The memory of France's most shameful wartime episode, buried deep for 30 years and then only grudgingly recognised, has finally come fully to the surface. For the appalling fate that the French state inflicted on thousands of its Jewish people one morning in July 1942 has become the subject of a film made with serious and respectful intent, a sort of documentary with actors. It is titled La Rafle (The Round-up). It opened last week in 775 cinemas throughout France. The telling is vivid and leaves one shaken.

In Paris at 4am on 16 July 1942, the French police began to take Jews from their homes, 13,152 of them in total, of whom 5,800 were women and 4,000 children.

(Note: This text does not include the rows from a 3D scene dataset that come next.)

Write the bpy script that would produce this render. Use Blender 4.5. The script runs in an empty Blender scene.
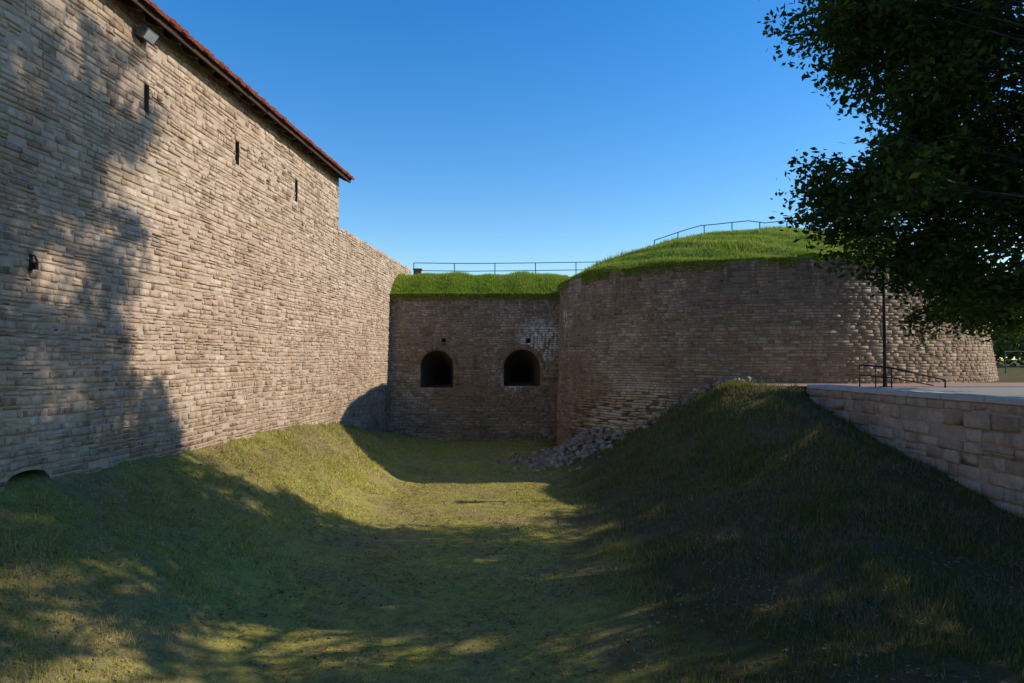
import bpy, math, random
import numpy as np
from mathutils import Vector, Euler
random.seed(7); rng=np.random.default_rng(11)
S=bpy.context.scene
col=S.collection
# ---------------------------------------------------------------- helpers
def link(o,parent=None):
    col.objects.link(o)
    if parent: o.parent=parent
    return o
def empty(name):
    e=bpy.data.objects.new(name,None); e.empty_display_size=.3; col.objects.link(e); return e
def mesh_np(name,V,F,mat,parent=None,attrs=None,smooth=False):
    V=np.asarray(V,dtype=np.float32); F=np.asarray(F,dtype=np.int32)
    me=bpy.data.meshes.new(name); n,k=F.shape
    me.vertices.add(len(V)); me.vertices.foreach_set('co',V.ravel())
    me.loops.add(n*k); me.loops.foreach_set('vertex_index',F.ravel())
    me.polygons.add(n); me.polygons.foreach_set('loop_start',np.arange(0,n*k,k,dtype=np.int32))
    if smooth: me.polygons.foreach_set('use_smooth',np.ones(n,dtype=bool))
    me.update(calc_edges=True)
    if attrs:
        for an,av in attrs.items():
            a=me.attributes.new(an,'FLOAT','FACE'); a.data.foreach_set('value',np.asarray(av,dtype=np.float32))
    me.materials.append(mat)
    return link(bpy.data.objects.new(name,me),parent)
def mesh_py(name,V,F,mat,parent=None,smooth=False):
    me=bpy.data.meshes.new(name); me.from_pydata([tuple(v) for v in V],[],F); me.update()
    if smooth:
        for p in me.polygons:p.use_smooth=True
    me.materials.append(mat)
    return link(bpy.data.objects.new(name,me),parent)
class MB:
    def __init__(s): s.V=[];s.F=[]
    def box(s,c,sx,sy,sz,ax=(1,0,0),ay=(0,1,0),az=(0,0,1)):
        c=Vector(c);ax=Vector(ax);ay=Vector(ay);az=Vector(az);b=len(s.V)
        for i in(-.5,.5):
            for j in(-.5,.5):
                for k in(-.5,.5): s.V.append(c+ax*sx*i+ay*sy*j+az*sz*k)
        for f in((0,1,3,2),(4,6,7,5),(0,4,5,1),(2,3,7,6),(0,2,6,4),(1,5,7,3)): s.F.append([b+q for q in f])
    def tube(s,P,R,n=8):
        P=[Vector(p) for p in P]
        if not hasattr(R,'__len__'):R=[R]*len(P)
        b=len(s.V)
        for i,p in enumerate(P):
            d=(P[min(i+1,len(P)-1)]-P[max(i-1,0)]).normalized()
            a=d.cross(Vector((0,0,1)));
            if a.length<.05:a=d.cross(Vector((1,0,0)))
            a.normalize();c=d.cross(a)
            for j in range(n):
                t=2*math.pi*j/n; s.V.append(p+(a*math.cos(t)+c*math.sin(t))*R[i])
        for i in range(len(P)-1):
            for j in range(n):
                s.F.append([b+i*n+j,b+i*n+(j+1)%n,b+(i+1)*n+(j+1)%n,b+(i+1)*n+j])
        s.F.append([b+j for j in range(n)][::-1]); s.F.append([b+(len(P)-1)*n+j for j in range(n)])
    def make(s,name,mat,parent=None,smooth=False): return mesh_py(name,s.V,s.F,mat,parent,smooth)
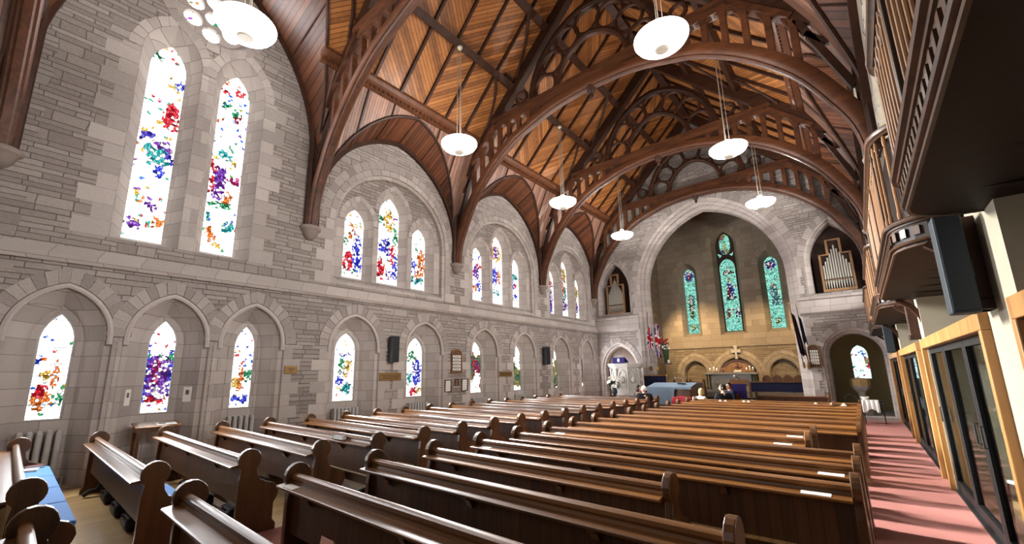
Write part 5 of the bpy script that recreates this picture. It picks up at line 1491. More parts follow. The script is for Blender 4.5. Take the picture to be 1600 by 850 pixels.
m = MB(); m.box(-8.48,-7.92,17.69,17.71,2.12,2.38); m.box(-8.46,-7.94,17.7,18.1,2.12,2.16); m.build('hanging_front', M['purple'], t)
m = MB(); m.ball((-8.2,17.685,2.26), .07, 10, 8, .8, .12, 1.2); m.build('pale_emblem', M['white_cloth'], t, smooth=True)
# ------------------------------------------------------------------ lilies
t = thing('lily_arrangement', 'big bunch of white lilies on a stand before the pulpit', 'flowers', (-8.35, 17.4, 0))
m = MB(); m.lathe((-8.35,17.4,0), [(.18,0),(.18,.03),(.03,.06),(.03,.7),(.12,.74),(.12,.77)], 14); m.build('pedestal', M['black'], t, smooth=True)
m = MB(); m.lathe((-8.35,17.4,.77), [(.07,0),(.12,.08),(.13,.18),(.09,.26),(.11,.3)], 16); m.build('vase', M['speaker'], t, smooth=True)
fr_ = random.Random(3)
for k in range(34):
    a = fr_.uniform(0,2*PI); e = fr_.uniform(-.2,1); rr = .3*fr_.uniform(.75,1.05)
    c = Vector((-8.35+rr*math.cos(a)*math.cos(e*1.3), 17.4+rr*math.sin(a)*math.cos(e*1.3)*.9, 1.28+rr*math.sin(e*1.3)))
    d = (c-Vector((-8.35,17.4,1.1))).normalized()
    s = d.orthogonal().normalized(); u = d.cross(s)
    m = MB()
    for q in range(6):
        b = 2*PI*q/6; o_ = (s*math.cos(b)+u*math.sin(b)); w_ = (s*-math.sin(b)+u*math.cos(b))*.022
        m.add([c, c+o_*.035+w_+d*.03, c+o_*.075+d*.035, c+o_*.035-w_+d*.03, c+o_*.04+d*.018], [(0,1,2,3),(0,4,1),(0,3,4),(1,4,2),(2,4,3)])
    m.build('lily_flower', M['petal'], t)
m = MB()
for k in range(60):
    a = fr_.uniform(0,2*PI); e = fr_.uniform(-.5,1.1); rr = .3*fr_.uniform(.7,1.0)
    c = Vector((-8.35+rr*math.cos(a)*math.cos(e), 17.4+rr*math.sin(a)*math.cos(e), 1.22+rr*math.sin(e)))
    b = Vector((-8.35,17.4,1.05)); d = (c-b).normalized(); s = d.orthogonal().normalized()*.025
    m.add([b.lerp(c,.5), b.lerp(c,.8)+s, c, b.lerp(c,.8)-s, b.lerp(c,.8)+Vector((0,0,.008))], [(0,1,4),(1,2,4),(2,3,4),(3,0,4),(0,3,2,1)])
m.build('leaves', M['green'], t)
# ------------------------------------------------------------------ navy curtain rail
t = thing('curtained_rail', 'navy blue curtain hanging on a low brass rail between pulpit and cloth-covered table', 'curtain', (-6.95, 18.5, 0))
m = MB(); n = 40
top = [(-7.4+.96*k/n, 18.5+.03*math.sin(k*1.7), 1.55) for k in range(n+1)]; bot = [(p[0], p[1], .45) for p in top]
m.loft([top, bot]); m.loft([[(p[0],p[1]+.012,p[2]) for p in top], [(p[0],p[1]+.012,p[2]) for p in bot]]); m.build('curtain', M['navy'], t, smooth=True)
m = MB(); m.tube([(-7.44,18.5,1.57),(-6.4,18.5,1.57)], .018, 8); m.build('rail', M['brass'], t, smooth=True)
for x in (-7.42,-6.42):
    m = MB(); m.tube([(x,18.5,0),(x,18.5,1.6)], .02, 8); m.build('post', M['brass'], t, smooth=True)
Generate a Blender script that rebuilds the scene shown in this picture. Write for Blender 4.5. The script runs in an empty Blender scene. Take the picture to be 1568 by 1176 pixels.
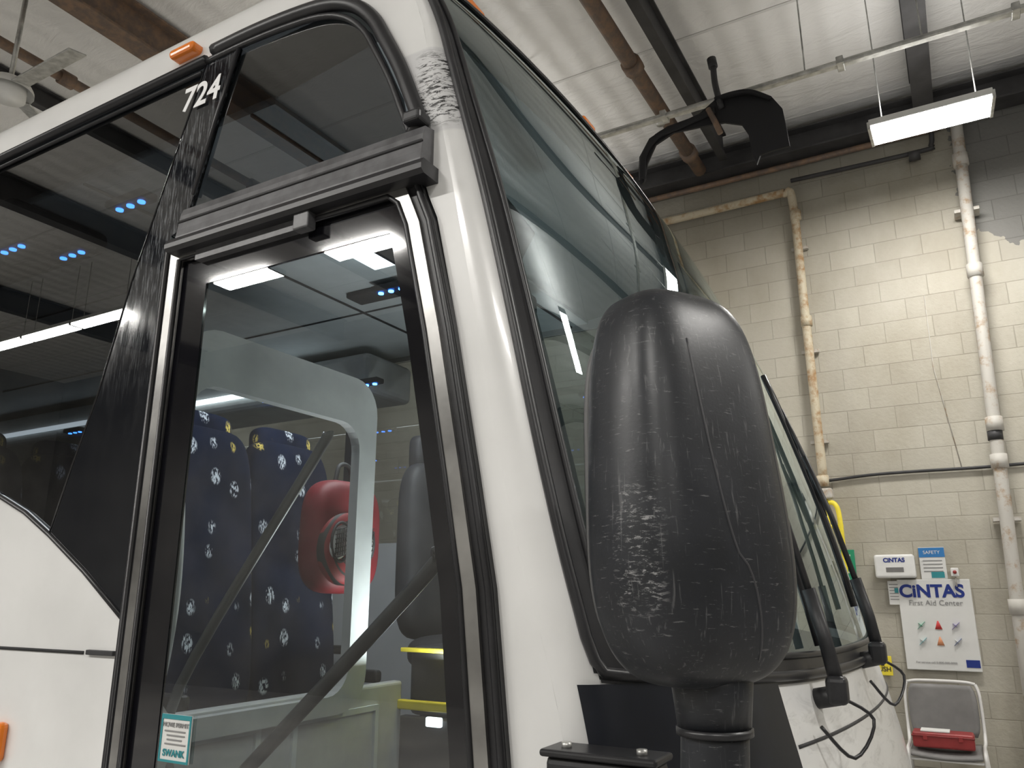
import bpy, bmesh, math, random
from mathutils import Vector, Matrix
random.seed(4)
scene=bpy.context.scene
COL=scene.collection

# ------------------------------------------------------------------ helpers
def link(o,parent=None):
    COL.objects.link(o)
    if parent is not None: o.parent=parent
    return o
def empty(name,loc=(0,0,0)):
    e=bpy.data.objects.new(name,None); e.empty_display_size=.1; e.location=loc
    COL.objects.link(e); return e
def mesh(name,verts,faces,mat,parent=None,smooth=False,tri=False,recalc=True):
    me=bpy.data.meshes.new(name)
    me.from_pydata([tuple(v) for v in verts],[],faces)
    if recalc or tri:
        bm=bmesh.new(); bm.from_mesh(me)
        if tri: bmesh.ops.triangulate(bm,faces=[f for f in bm.faces if len(f.verts)>4])
        if recalc: bmesh.ops.recalc_face_normals(bm,faces=bm.faces)
        bm.to_mesh(me); bm.free()
    if mat: me.materials.append(mat)
    if smooth:
        for p in me.polygons: p.use_smooth=True
    return link(bpy.data.objects.new(name,me),parent)
def box(name,c,s,mat,parent=None,bevel=0,rot=None):
    bm=bmesh.new(); bmesh.ops.create_cube(bm,size=1)
    for v in bm.verts: v.co=Vector((v.co.x*s[0],v.co.y*s[1],v.co.z*s[2]))
    if bevel>0: bmesh.ops.bevel(bm,geom=bm.edges[:],offset=bevel,segments=3,affect='EDGES',profile=.5)
    me=bpy.data.meshes.new(name); bm.to_mesh(me); bm.free()
    if mat: me.materials.append(mat)
    o=link(bpy.data.objects.new(name,me),parent); o.location=c
    if rot: o.rotation_euler=rot
    return o
def plate(name,pts,y0,y1,mat,parent=None):
    n=len(pts)
    if y0==y1:
        return mesh(name,[(p[0],y0,p[1]) for p in pts],[list(range(n))],mat,parent,tri=True,recalc=False)
    v=[(p[0],y0,p[1]) for p in pts]+[(p[0],y1,p[1]) for p in pts]
    f=[list(range(n)),list(range(2*n-1,n-1,-1))]+[[i,(i+1)%n,n+(i+1)%n,n+i] for i in range(n)]
    return mesh(name,v,f,mat,parent,tri=True)
def ring(name,a,b,y0,y1,mat,parent=None):
    n=len(a)
    v=[(p[0],y0,p[1]) for p in a]+[(p[0],y0,p[1]) for p in b]+[(p[0],y1,p[1]) for p in a]+[(p[0],y1,p[1]) for p in b]
    f=[]
    for i in range(n):
        j=(i+1)%n
        f+=[[i,j,n+j,n+i],[2*n+i,2*n+j,3*n+j,3*n+i],[i,j,2*n+j,2*n+i],[n+i,n+j,3*n+j,3*n+i]]
    return mesh(name,v,f,mat,parent)
def catmull(pts,k=6):
    P=[Vector(p) for p in pts]; out=[]
    for i in range(len(P)-1):
        p0=P[max(i-1,0)];p1=P[i];p2=P[i+1];p3=P[min(i+2,len(P)-1)]
        for j in range(k):
            t=j/k
            out.append(.5*((2*p1)+(p2-p0)*t+(2*p0-5*p1+4*p2-p3)*t*t+(3*p1-p0-3*p2+p3)*t**3))
    out.append(P[-1]); return out
def tube(name,pts,r,mat,parent=None,seg=12,flat=1.0,closed=False,r2=None):
    """sweep a round section along a polyline as a real mesh"""
    P=[Vector(p) for p in pts]; n=len(P); V=[];F=[]
    up=None
    for i in range(n):
        if closed: d=(P[(i+1)%n]-P[i-1]).normalized()
        else: d=(P[min(i+1,n-1)]-P[max(i-1,0)]).normalized()
        if up is None:
            up=Vector((0,0,1)) if abs(d.z)<.9 else Vector((0,1,0))
        a=d.cross(up)
        if a.length<1e-5: a=d.cross(Vector((1,0,0)))
        a.normalize(); b=a.cross(d).normalized(); up=b
        rr=r if r2 is None else r+(r2-r)*i/(n-1)
        for k in range(seg):
            t=2*math.pi*k/seg
            V.append(P[i]+a*math.cos(t)*rr+b*math.sin(t)*rr*flat)
    m=n if closed else n-1
    for i in range(m):
        for k in range(seg):
            F.append([i*seg+k,i*seg+(k+1)%seg,((i+1)%n)*seg+(k+1)%seg,((i+1)%n)*seg+k])
    if not closed:
        F.append(list(range(seg))); F.append([(n-1)*seg+k for k in range(seg-1,-1,-1)])
    return mesh(name,V,F,mat,parent,smooth=True)
def grid(name,fn,nu,nv,mat,parent=None,smooth=True):
    V=[fn(i/nu,j/nv) for i in range(nu+1) for j in range(nv+1)]
    F=[[i*(nv+1)+j,(i+1)*(nv+1)+j,(i+1)*(nv+1)+j+1,i*(nv+1)+j+1] for i in range(nu) for j in range(nv)]
    return mesh(name,V,F,mat,parent,smooth=smooth)
def lerp_table(T,z,k):
    if z<=T[0][0]: return T[0][k]
    for a,b in zip(T,T[1:]):
        if z<=b[0]:
            t=(z-a[0])/(b[0]-a[0]); return a[k]+(b[k]-a[k])*t
    return T[-1][k]
def text(name,body,loc,size,mat,parent=None,align='CENTER',rot=(math.pi/2,0,0),bold=0.0,shear=0):
    c=bpy.data.curves.new(name,'FONT'); c.body=body; c.size=size; c.align_x=align; c.align_y='CENTER'
    c.extrude=.0006; c.offset=bold; c.shear=shear
    c.materials.append(mat)
    o=link(bpy.data.objects.new(name,c),parent); o.location=loc; o.rotation_euler=rot
    return o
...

The police herded them into the Vélodrome d'Hiver, a cycle track not far from the Eiffel Tower. At the stadium the lavatories had been boarded up. The only water available was brought in by charitable organisations. There was no food.

Five days later these prisoners were sent to transit camps outside Paris. From there they were transported by rail to Auschwitz. Only a handful survived. None of the children came back.

By 1942 the victorious German army had been occupying northern France and the coastal districts for two years. Marshal Pétain, who had negotiated a deal under which central and southern France would be administered along Nazi lines, governed from Vichy in the centre. The "rafle" was conceived and planned by the secretary-general of the French national police and other Vichy officials together with the German authorities. The French as well as the Germans were strongly anti-Semitic.

There were no reports of this atrocity by newspapers or radio at the time. If the news sheets published by various resistance groups covered the story, it was soon overlaid by fresh events. Then at the Liberation in 1944, the victorious General de Gaulle gave a version of contemporary history that flattered his fellow citizens by omitting unpleasant details. In his defence it has been said that he was editing the truth to bind the wounds of the nation and restore a sense of self-confidence. In the event De Gaulle's account became the received wisdom for many years.

De Gaulle's opening move was to cast the Second World War as the final phase of a 30-year war that had begun in 1914 with the shooting of the Archduke Ferdinand of Austria in Sarajevo. This had the effect of taking ideology out of the long conflict (including anti-Semitism) and reducing it to national rivalries. Second, De Gaulle also denied the legitimacy of the Vichy Government and it became hard to believe it had ever existed, let alone carried out the "rafle" of the Vel' d'Hiver. Unsurprisingly the Second World War was not taught in schools until 1962, and even then without mentioning the hounding to death of thousands of Jews.

As a matter of fact, during the 1940s and 1950s, the great majority of French Jews had little desire to claim a special place among the heroes or the casualties of the war. As a book just published in France ( La Mémoire Désunie by Olivier Wieviorka, Seuil) shows, their preoccupation was to re-integrate themselves into the national community from which they had been excluded. Jewish associations were more concerned with mutual aid than lobbying.

Thus for many years, nobody at all seemed to want to know about the "rafle". Curiously the trials of leading Nazi sympathisers in 1945 and 1946 failed to jolt the nation out of its amnesia.

Until, that is, in the 1960s the resistance fighters who had been neither Gaullists nor communists began to speak out and reveal that the political parties of right and left had given misleading accounts. Then in 1972 came publication of the groundbreaking book by the American scholar Robert Paxton, Vichy France, Old Guard and New Order, 1940-1944, based on German sources. He argued that Vichy collaboration with Germany was willingly undertaken. The French Government opened the archives in 1979. Charges of crimes against humanity were brought against French officials who had avoided punishment for their role in the "rafle".

Finally, in 1995, President Chirac publicly recognised that the French state apparatus had supported the German occupier in persecuting the Jews of France. The "rafle" of the Vel' d'Hiver could longer be denied. France had, "delivered those it should have protected to their executioners". The new film completes the process.

Teachers were invited to previews all over France. At the same time the French Government has sent background material to 11,000 schools. Now France will never forget those violent knocks on the doors of Jewish homes in Paris at 4am on 16 July 1942.